Stored data entries
************

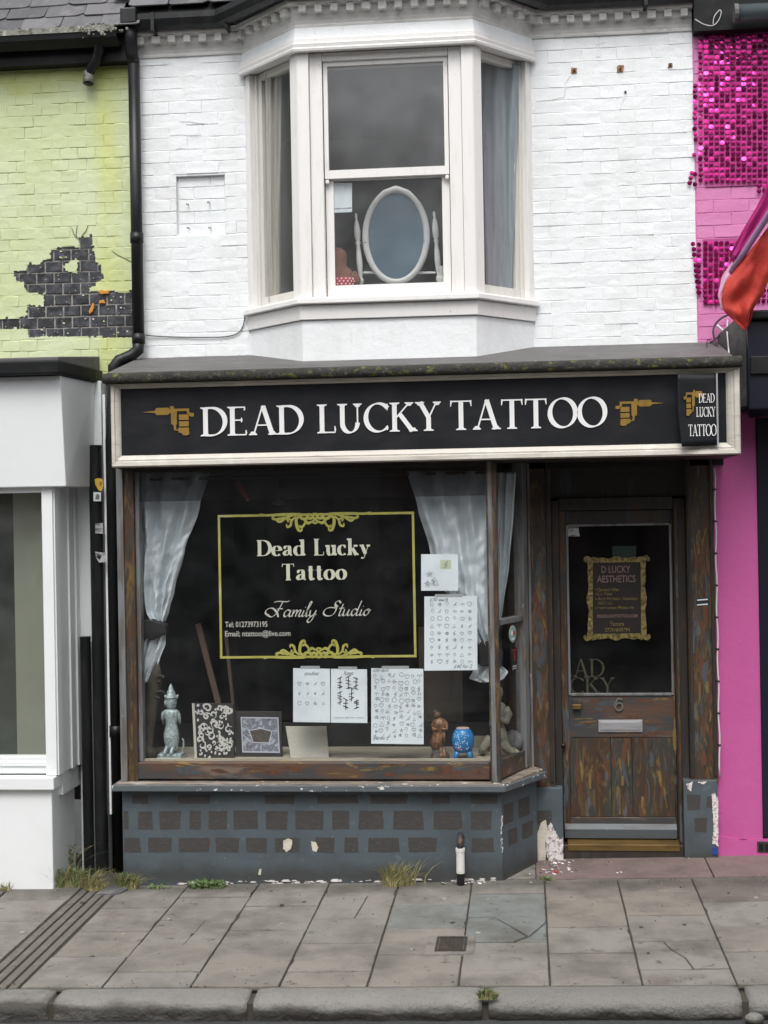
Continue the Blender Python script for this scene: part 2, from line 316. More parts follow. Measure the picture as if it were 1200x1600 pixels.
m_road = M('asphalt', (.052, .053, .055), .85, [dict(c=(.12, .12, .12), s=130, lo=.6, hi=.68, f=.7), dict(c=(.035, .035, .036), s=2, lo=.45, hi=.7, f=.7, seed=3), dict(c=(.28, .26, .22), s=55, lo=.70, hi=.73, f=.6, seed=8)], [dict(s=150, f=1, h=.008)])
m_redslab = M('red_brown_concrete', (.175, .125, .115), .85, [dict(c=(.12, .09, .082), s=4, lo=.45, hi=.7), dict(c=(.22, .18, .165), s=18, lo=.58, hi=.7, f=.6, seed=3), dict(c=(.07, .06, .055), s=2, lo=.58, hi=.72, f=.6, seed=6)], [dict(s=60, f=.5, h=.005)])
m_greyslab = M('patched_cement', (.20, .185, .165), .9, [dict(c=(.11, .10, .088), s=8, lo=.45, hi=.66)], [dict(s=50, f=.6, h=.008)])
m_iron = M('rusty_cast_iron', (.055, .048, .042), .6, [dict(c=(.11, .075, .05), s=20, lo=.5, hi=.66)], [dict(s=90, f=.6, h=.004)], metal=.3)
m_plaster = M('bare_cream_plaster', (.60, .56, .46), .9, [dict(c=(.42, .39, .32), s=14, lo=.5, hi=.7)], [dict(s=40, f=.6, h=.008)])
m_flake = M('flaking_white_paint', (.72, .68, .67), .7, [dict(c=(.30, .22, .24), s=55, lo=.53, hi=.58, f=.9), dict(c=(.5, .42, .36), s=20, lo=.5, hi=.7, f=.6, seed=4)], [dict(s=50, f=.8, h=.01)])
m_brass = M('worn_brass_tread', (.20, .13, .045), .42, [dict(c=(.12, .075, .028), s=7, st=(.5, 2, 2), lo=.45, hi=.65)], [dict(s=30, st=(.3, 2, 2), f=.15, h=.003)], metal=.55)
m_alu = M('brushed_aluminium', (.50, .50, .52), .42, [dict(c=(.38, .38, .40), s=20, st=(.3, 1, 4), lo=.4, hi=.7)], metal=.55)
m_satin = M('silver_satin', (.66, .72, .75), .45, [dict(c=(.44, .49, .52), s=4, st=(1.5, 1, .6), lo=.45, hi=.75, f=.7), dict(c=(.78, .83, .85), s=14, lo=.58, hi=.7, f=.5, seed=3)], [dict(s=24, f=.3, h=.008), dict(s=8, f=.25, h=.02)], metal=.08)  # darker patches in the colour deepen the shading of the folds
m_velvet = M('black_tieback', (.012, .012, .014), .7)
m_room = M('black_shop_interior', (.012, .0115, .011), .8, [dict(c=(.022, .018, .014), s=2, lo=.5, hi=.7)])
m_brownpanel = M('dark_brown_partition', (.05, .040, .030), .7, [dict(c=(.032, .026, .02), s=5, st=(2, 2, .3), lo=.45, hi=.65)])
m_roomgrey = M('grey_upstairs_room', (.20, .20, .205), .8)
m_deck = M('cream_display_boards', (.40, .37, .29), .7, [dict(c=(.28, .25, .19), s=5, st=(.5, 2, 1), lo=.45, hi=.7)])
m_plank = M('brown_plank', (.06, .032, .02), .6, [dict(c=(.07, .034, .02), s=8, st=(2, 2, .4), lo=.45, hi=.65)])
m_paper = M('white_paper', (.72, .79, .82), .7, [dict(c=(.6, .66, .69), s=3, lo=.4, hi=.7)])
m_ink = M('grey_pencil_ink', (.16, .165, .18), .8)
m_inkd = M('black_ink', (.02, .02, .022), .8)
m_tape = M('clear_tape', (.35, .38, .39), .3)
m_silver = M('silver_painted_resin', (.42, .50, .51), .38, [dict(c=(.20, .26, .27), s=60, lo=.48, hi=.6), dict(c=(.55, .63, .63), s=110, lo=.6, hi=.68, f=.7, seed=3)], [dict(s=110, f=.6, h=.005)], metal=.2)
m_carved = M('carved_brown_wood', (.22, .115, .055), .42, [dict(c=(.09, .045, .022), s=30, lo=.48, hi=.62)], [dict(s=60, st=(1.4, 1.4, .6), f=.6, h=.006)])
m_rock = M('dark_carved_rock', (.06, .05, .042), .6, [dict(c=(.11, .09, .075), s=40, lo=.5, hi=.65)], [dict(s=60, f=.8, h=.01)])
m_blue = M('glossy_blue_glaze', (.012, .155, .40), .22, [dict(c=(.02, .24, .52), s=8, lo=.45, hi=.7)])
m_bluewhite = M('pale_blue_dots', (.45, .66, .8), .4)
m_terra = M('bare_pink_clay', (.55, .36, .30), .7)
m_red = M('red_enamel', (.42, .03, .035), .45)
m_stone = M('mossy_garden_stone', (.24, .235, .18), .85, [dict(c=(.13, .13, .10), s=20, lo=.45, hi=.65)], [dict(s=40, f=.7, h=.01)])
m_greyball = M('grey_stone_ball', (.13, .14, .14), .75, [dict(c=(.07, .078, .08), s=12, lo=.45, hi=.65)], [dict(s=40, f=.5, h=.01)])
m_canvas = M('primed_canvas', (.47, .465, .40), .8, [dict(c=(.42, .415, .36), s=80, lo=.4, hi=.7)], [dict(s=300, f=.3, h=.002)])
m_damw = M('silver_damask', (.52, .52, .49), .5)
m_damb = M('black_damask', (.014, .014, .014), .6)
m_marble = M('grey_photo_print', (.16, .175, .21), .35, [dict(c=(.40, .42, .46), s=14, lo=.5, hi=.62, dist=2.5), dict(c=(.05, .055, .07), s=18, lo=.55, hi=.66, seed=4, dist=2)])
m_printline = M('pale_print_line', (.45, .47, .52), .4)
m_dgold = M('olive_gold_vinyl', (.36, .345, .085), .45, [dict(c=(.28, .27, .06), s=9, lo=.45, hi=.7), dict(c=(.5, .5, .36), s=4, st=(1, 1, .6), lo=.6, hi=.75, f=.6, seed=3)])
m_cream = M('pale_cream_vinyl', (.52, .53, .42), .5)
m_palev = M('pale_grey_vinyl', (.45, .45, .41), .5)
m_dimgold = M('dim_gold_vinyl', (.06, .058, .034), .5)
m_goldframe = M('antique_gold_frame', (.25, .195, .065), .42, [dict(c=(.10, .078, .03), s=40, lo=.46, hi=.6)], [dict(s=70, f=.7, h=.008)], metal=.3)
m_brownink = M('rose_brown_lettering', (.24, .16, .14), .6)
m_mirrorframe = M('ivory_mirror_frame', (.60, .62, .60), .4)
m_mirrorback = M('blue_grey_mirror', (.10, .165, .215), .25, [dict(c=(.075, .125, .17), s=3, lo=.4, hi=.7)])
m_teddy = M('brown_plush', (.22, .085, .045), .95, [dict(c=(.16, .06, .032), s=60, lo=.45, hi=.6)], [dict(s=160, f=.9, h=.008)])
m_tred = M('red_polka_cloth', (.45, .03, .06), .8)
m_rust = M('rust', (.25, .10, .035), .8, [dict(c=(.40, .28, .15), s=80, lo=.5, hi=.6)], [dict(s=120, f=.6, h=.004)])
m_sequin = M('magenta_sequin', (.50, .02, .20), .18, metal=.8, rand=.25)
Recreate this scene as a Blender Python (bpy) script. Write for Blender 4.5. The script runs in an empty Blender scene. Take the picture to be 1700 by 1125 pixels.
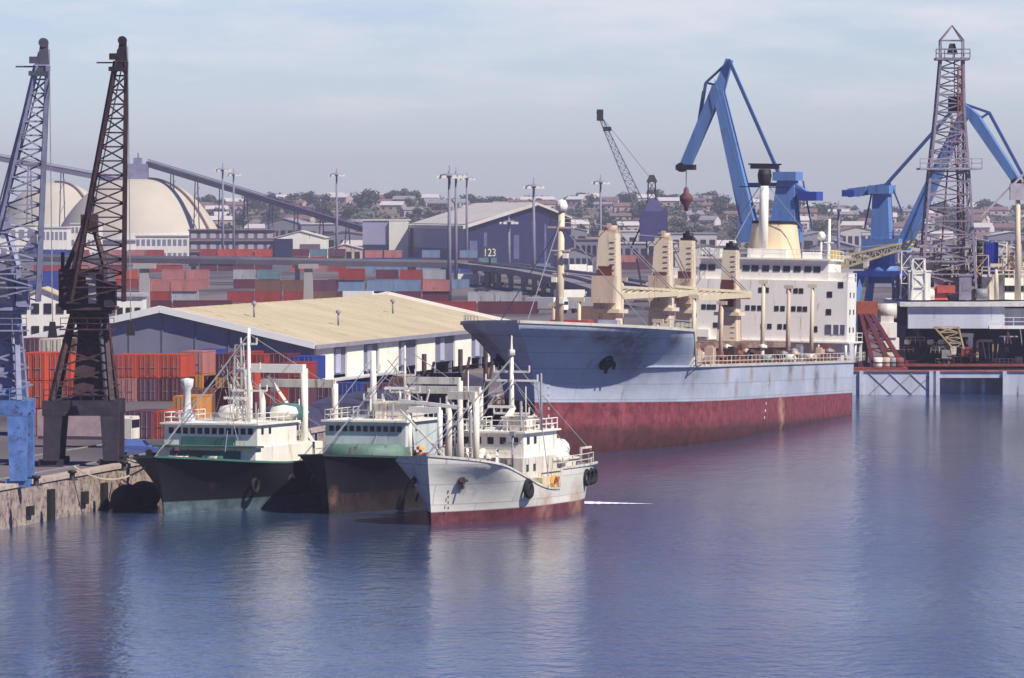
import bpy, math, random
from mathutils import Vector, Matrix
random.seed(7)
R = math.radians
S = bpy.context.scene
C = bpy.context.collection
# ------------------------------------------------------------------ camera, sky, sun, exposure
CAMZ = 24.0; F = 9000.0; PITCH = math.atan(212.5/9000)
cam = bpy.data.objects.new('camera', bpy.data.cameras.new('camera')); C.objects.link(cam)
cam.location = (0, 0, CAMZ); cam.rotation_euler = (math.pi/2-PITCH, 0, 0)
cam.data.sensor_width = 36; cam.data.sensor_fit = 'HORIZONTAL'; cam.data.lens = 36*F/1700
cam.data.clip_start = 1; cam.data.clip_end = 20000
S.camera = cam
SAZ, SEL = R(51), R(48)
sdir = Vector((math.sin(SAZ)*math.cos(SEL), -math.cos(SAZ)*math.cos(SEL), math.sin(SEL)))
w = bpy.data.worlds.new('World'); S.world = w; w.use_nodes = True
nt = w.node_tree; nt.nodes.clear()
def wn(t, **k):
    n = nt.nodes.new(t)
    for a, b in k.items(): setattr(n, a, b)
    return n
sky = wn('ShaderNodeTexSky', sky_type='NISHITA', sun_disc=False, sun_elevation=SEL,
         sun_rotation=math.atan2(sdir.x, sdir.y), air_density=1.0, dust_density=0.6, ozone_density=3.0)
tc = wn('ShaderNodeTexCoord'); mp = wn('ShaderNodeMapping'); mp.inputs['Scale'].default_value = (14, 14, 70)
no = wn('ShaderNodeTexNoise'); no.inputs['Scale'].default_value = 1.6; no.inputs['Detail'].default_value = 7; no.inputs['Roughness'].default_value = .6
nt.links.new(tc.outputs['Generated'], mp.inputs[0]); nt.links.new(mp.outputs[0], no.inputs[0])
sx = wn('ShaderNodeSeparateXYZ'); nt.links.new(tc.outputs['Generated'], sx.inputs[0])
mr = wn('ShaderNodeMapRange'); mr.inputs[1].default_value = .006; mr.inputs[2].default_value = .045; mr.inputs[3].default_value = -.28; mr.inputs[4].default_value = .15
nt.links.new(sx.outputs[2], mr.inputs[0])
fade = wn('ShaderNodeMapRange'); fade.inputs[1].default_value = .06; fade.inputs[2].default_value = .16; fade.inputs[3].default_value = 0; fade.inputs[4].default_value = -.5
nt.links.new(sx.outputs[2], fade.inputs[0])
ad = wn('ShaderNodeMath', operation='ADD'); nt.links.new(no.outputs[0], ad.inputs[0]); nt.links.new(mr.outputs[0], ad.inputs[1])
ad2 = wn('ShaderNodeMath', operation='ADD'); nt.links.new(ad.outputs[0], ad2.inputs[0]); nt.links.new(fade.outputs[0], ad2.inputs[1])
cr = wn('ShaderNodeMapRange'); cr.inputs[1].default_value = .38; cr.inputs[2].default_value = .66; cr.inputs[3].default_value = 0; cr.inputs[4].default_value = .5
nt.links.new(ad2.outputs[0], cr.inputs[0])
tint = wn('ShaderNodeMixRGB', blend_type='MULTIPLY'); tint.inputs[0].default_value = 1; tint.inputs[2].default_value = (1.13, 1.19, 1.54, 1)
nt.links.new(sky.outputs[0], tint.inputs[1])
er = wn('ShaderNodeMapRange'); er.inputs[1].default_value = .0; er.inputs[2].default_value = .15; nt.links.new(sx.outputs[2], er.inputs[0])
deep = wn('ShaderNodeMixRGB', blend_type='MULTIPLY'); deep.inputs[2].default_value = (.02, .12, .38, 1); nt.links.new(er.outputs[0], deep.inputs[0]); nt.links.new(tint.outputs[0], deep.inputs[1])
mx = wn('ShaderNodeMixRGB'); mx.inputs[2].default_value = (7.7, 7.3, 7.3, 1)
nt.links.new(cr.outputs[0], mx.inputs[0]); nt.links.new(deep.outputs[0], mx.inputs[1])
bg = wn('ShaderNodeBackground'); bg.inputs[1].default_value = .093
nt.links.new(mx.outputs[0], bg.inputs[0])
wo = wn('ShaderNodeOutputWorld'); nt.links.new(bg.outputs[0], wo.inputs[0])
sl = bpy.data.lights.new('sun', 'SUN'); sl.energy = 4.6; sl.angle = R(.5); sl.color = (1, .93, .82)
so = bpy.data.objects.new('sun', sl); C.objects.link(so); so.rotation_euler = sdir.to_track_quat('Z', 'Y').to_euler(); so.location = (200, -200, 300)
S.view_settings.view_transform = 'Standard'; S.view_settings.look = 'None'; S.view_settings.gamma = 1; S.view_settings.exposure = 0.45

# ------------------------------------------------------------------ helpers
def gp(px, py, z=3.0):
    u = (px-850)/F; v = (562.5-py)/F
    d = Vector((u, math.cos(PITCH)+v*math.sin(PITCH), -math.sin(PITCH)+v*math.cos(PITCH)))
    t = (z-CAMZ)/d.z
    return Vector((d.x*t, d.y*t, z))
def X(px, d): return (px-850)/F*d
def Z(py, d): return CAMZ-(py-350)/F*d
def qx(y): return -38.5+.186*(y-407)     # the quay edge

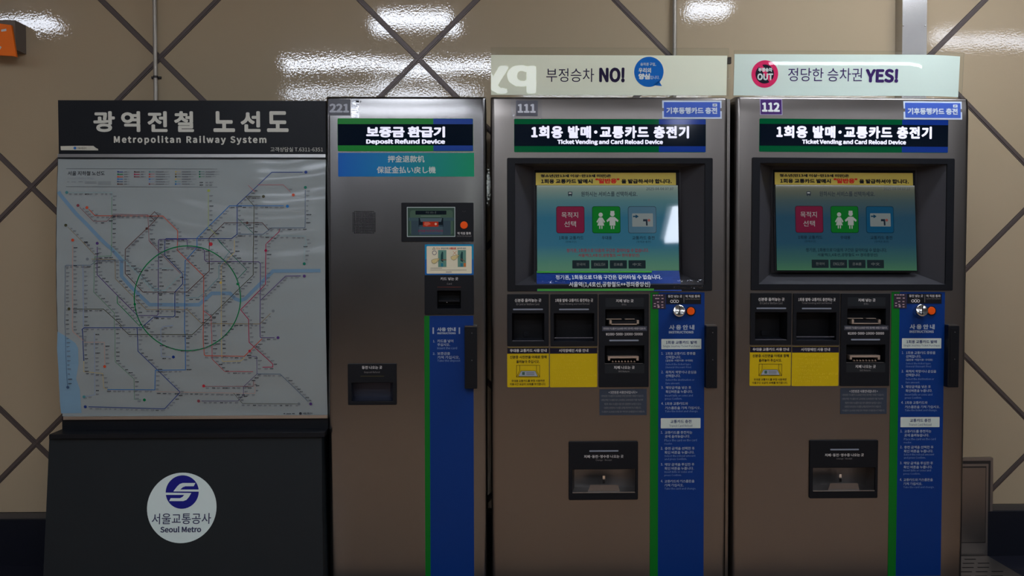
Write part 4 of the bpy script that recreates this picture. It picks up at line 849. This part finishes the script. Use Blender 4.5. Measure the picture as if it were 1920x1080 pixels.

************

The request> State the number of lines above that hold the string "this", with nothing added.

The response> 3